Le constat des représentants de ces associations est quasi unanime : financés essentiellement sur des problématiques de santé, ils n'ont pas vocation à intervenir directement pour soustraire ces jeunes à leur milieu et il leur est proprement insupportable, humanitairement parlant, de ne pouvoir apporter de réponse. Ne disposant pas, par exemple, de structures d'hébergement sécurisées qui mettraient les victimes à l'abri des trafiquants, les associations ont recours à toutes sortes de ressources pour leur offrir un refuge, et parfois, n'y parvenant pas elles-mêmes, font appel à des institutions religieuses.

Afin de stimuler une mobilisation accrue des moyens en faveur de la réinsertion et de la protection des personnes, la délégation préconise l'institution d'un Défenseur des victimes de l'exploitation sexuelle, autorité indépendante, dont la mission serait de servir d'interlocuteur permanent des associations, des services sociaux, des services de police et de justice qui sont confrontés à la prostitution. Cette institution pourrait fédérer les attentes et les besoins ainsi que les réponses à leur apporter, notamment en termes de structures d'accompagnement des décisions judiciaires et d'hébergement d'urgence.

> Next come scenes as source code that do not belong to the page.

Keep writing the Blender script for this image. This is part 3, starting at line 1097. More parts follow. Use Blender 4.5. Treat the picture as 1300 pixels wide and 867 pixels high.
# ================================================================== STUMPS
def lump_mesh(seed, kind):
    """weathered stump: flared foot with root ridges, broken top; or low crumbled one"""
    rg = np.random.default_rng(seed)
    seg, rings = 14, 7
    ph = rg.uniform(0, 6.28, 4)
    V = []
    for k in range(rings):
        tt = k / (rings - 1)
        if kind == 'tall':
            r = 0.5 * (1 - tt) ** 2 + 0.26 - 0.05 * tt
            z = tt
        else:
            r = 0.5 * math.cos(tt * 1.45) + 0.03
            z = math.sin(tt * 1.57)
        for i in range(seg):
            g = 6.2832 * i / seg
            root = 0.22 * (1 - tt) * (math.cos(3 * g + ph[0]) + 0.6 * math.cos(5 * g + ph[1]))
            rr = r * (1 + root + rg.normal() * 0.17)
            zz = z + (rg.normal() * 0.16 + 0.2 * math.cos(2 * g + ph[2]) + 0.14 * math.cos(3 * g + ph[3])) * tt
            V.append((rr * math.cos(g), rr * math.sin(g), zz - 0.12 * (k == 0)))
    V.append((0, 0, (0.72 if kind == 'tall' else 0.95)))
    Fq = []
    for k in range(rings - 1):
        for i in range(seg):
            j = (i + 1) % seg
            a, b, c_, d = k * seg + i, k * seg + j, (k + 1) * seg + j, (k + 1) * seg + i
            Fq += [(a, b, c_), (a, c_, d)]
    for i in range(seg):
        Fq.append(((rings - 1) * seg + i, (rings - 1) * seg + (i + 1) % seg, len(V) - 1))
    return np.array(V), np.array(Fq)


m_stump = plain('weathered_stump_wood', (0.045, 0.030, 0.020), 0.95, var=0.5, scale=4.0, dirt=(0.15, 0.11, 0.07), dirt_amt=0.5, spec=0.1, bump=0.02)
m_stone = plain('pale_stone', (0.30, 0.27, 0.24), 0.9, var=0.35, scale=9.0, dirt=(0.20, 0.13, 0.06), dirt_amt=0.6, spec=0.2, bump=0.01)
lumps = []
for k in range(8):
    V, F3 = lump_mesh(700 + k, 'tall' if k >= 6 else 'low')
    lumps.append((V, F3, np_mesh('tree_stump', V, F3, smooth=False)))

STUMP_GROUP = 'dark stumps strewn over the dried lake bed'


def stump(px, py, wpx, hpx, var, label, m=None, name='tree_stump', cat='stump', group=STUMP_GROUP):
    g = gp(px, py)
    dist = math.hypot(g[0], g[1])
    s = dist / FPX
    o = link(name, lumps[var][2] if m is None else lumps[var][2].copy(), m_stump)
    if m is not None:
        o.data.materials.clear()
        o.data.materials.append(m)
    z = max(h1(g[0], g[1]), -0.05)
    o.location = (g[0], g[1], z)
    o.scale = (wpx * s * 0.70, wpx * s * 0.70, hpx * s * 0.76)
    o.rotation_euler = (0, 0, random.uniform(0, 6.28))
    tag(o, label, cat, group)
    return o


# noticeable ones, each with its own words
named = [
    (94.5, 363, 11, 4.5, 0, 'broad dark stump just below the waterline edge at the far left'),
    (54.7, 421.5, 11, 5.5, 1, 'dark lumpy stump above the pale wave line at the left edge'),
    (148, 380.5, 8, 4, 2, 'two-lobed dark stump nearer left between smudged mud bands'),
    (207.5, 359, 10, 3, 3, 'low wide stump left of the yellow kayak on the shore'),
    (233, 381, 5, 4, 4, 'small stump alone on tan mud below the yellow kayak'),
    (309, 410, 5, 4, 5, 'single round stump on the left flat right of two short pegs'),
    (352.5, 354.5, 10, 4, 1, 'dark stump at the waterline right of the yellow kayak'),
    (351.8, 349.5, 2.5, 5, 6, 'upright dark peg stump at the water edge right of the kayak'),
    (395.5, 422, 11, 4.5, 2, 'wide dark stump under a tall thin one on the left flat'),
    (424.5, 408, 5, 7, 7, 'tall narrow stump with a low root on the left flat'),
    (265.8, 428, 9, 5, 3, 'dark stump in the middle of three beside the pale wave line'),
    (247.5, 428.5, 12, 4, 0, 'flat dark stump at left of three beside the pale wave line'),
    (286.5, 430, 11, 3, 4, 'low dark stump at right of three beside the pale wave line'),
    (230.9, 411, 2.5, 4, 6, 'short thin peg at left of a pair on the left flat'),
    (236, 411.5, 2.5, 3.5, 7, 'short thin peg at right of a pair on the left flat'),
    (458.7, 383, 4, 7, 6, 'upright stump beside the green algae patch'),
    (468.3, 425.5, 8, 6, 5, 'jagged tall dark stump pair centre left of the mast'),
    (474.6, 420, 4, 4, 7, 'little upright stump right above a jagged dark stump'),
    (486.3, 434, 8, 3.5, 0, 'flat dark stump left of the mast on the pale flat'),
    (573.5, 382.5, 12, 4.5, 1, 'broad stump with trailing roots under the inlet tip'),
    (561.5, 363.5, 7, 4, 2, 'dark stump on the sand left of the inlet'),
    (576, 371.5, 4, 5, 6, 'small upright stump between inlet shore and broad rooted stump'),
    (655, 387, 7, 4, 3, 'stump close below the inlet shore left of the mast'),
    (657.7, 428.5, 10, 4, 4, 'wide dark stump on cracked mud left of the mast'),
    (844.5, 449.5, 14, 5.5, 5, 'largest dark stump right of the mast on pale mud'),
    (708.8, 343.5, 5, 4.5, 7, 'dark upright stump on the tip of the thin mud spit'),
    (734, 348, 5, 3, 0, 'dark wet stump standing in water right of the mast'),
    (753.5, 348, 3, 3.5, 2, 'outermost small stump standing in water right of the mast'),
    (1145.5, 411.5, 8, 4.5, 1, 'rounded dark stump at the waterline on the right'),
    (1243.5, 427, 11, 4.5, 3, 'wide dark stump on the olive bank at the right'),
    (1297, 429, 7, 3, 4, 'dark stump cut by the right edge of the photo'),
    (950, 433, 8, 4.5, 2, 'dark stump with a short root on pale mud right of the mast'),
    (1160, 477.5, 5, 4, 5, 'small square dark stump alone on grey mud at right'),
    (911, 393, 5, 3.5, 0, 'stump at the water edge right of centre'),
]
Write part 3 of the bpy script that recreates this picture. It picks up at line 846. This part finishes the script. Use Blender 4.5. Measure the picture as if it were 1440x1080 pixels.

Cette institution pourrait veiller au suivi concret de recommandations telles que celles formulées en 2000 par la délégation, tendant à améliorer la prévention et la réinsertion, notamment par un accroissement des soutiens aux associations qui oeuvrent dans le domaine de la prostitution et font un travail souvent remarquable, et par la définition des mesures fiscales et des conditions d'hébergement permettant d'aider les personnes à quitter la prostitution.